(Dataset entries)
::::
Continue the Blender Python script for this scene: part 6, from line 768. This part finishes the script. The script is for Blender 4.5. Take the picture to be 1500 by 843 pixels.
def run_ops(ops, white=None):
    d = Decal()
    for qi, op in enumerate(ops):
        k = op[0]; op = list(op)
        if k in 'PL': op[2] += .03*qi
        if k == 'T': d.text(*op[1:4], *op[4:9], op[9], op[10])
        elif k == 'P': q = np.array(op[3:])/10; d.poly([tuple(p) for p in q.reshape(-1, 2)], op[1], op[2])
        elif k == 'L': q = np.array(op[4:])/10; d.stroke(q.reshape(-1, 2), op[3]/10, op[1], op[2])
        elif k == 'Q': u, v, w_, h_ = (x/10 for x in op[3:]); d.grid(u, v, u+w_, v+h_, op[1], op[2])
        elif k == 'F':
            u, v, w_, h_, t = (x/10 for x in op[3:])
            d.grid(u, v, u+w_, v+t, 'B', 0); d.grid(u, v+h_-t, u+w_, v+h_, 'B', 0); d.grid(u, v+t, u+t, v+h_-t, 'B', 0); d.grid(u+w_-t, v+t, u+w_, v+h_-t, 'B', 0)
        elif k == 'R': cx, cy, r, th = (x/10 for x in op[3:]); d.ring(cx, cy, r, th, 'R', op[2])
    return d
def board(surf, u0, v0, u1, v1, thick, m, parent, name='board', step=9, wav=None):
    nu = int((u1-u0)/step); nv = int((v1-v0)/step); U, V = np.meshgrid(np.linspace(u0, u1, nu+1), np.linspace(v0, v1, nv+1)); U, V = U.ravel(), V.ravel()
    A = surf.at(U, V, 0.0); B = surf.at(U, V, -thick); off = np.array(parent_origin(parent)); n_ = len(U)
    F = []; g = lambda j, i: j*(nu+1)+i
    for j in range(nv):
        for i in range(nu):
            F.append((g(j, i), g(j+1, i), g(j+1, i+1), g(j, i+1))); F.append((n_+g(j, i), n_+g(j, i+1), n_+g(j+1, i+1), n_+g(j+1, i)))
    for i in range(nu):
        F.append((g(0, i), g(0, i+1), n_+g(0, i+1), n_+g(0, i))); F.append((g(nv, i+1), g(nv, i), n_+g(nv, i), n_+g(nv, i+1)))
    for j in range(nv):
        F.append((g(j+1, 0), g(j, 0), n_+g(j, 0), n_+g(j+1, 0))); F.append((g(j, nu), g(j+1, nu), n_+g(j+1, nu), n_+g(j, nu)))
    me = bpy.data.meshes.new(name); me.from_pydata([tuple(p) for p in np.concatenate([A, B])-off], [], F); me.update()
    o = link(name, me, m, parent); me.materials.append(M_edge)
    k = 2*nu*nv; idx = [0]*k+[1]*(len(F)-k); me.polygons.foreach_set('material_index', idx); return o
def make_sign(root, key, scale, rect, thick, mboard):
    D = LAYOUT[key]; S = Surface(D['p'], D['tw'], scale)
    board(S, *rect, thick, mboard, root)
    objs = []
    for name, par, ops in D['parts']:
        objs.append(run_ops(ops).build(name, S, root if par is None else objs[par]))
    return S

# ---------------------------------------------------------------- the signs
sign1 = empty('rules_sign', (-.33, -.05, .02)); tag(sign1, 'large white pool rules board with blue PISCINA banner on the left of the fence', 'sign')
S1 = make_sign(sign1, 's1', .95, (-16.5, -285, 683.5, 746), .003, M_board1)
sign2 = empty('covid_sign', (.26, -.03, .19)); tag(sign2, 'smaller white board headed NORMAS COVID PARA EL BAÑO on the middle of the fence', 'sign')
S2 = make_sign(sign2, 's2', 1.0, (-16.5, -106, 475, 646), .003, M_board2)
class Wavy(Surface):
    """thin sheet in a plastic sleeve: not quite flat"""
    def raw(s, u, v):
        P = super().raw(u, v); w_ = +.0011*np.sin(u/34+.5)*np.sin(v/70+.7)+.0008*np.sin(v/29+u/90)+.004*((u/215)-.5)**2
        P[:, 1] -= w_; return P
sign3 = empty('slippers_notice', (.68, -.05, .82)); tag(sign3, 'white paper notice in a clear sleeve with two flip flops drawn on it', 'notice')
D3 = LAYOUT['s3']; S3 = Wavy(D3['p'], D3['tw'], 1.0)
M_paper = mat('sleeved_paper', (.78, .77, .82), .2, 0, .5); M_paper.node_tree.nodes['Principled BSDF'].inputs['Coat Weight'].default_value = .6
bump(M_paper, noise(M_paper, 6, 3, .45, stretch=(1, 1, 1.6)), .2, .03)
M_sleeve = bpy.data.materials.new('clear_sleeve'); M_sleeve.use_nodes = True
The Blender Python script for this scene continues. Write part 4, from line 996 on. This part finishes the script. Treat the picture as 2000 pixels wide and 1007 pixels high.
::::
**Problem statement**
Repeat the preceding lines exactly, please, every one of them.

**Complete answer**
Continue the Blender Python script for this scene: part 6, from line 768. This part finishes the script. The script is for Blender 4.5. Take the picture to be 1500 by 843 pixels.
def run_ops(ops, white=None):
    d = Decal()
    for qi, op in enumerate(ops):
        k = op[0]; op = list(op)
        if k in 'PL': op[2] += .03*qi
        if k == 'T': d.text(*op[1:4], *op[4:9], op[9], op[10])
        elif k == 'P': q = np.array(op[3:])/10; d.poly([tuple(p) for p in q.reshape(-1, 2)], op[1], op[2])
        elif k == 'L': q = np.array(op[4:])/10; d.stroke(q.reshape(-1, 2), op[3]/10, op[1], op[2])
        elif k == 'Q': u, v, w_, h_ = (x/10 for x in op[3:]); d.grid(u, v, u+w_, v+h_, op[1], op[2])
        elif k == 'F':
            u, v, w_, h_, t = (x/10 for x in op[3:])
            d.grid(u, v, u+w_, v+t, 'B', 0); d.grid(u, v+h_-t, u+w_, v+h_, 'B', 0); d.grid(u, v+t, u+t, v+h_-t, 'B', 0); d.grid(u+w_-t, v+t, u+w_, v+h_-t, 'B', 0)
        elif k == 'R': cx, cy, r, th = (x/10 for x in op[3:]); d.ring(cx, cy, r, th, 'R', op[2])
    return d
def board(surf, u0, v0, u1, v1, thick, m, parent, name='board', step=9, wav=None):
    nu = int((u1-u0)/step); nv = int((v1-v0)/step); U, V = np.meshgrid(np.linspace(u0, u1, nu+1), np.linspace(v0, v1, nv+1)); U, V = U.ravel(), V.ravel()
    A = surf.at(U, V, 0.0); B = surf.at(U, V, -thick); off = np.array(parent_origin(parent)); n_ = len(U)
    F = []; g = lambda j, i: j*(nu+1)+i
    for j in range(nv):
        for i in range(nu):
            F.append((g(j, i), g(j+1, i), g(j+1, i+1), g(j, i+1))); F.append((n_+g(j, i), n_+g(j, i+1), n_+g(j+1, i+1), n_+g(j+1, i)))
    for i in range(nu):
        F.append((g(0, i), g(0, i+1), n_+g(0, i+1), n_+g(0, i))); F.append((g(nv, i+1), g(nv, i), n_+g(nv, i), n_+g(nv, i+1)))
    for j in range(nv):
        F.append((g(j+1, 0), g(j, 0), n_+g(j, 0), n_+g(j+1, 0))); F.append((g(j, nu), g(j+1, nu), n_+g(j+1, nu), n_+g(j, nu)))
    me = bpy.data.meshes.new(name); me.from_pydata([tuple(p) for p in np.concatenate([A, B])-off], [], F); me.update()
    o = link(name, me, m, parent); me.materials.append(M_edge)
    k = 2*nu*nv; idx = [0]*k+[1]*(len(F)-k); me.polygons.foreach_set('material_index', idx); return o
def make_sign(root, key, scale, rect, thick, mboard):
    D = LAYOUT[key]; S = Surface(D['p'], D['tw'], scale)
    board(S, *rect, thick, mboard, root)
    objs = []
    for name, par, ops in D['parts']:
        objs.append(run_ops(ops).build(name, S, root if par is None else objs[par]))
    return S

# ---------------------------------------------------------------- the signs
sign1 = empty('rules_sign', (-.33, -.05, .02)); tag(sign1, 'large white pool rules board with blue PISCINA banner on the left of the fence', 'sign')
S1 = make_sign(sign1, 's1', .95, (-16.5, -285, 683.5, 746), .003, M_board1)
sign2 = empty('covid_sign', (.26, -.03, .19)); tag(sign2, 'smaller white board headed NORMAS COVID PARA EL BAÑO on the middle of the fence', 'sign')
S2 = make_sign(sign2, 's2', 1.0, (-16.5, -106, 475, 646), .003, M_board2)
class Wavy(Surface):
    """thin sheet in a plastic sleeve: not quite flat"""
    def raw(s, u, v):
        P = super().raw(u, v); w_ = +.0011*np.sin(u/34+.5)*np.sin(v/70+.7)+.0008*np.sin(v/29+u/90)+.004*((u/215)-.5)**2
        P[:, 1] -= w_; return P
sign3 = empty('slippers_notice', (.68, -.05, .82)); tag(sign3, 'white paper notice in a clear sleeve with two flip flops drawn on it', 'notice')
D3 = LAYOUT['s3']; S3 = Wavy(D3['p'], D3['tw'], 1.0)
M_paper = mat('sleeved_paper', (.78, .77, .82), .2, 0, .5); M_paper.node_tree.nodes['Principled BSDF'].inputs['Coat Weight'].default_value = .6
bump(M_paper, noise(M_paper, 6, 3, .45, stretch=(1, 1, 1.6)), .2, .03)
M_sleeve = bpy.data.materials.new('clear_sleeve'); M_sleeve.use_nodes = True
The Blender Python script for this scene continues. Write part 4, from line 996 on. This part finishes the script. Treat the picture as 2000 pixels wide and 1007 pixels high.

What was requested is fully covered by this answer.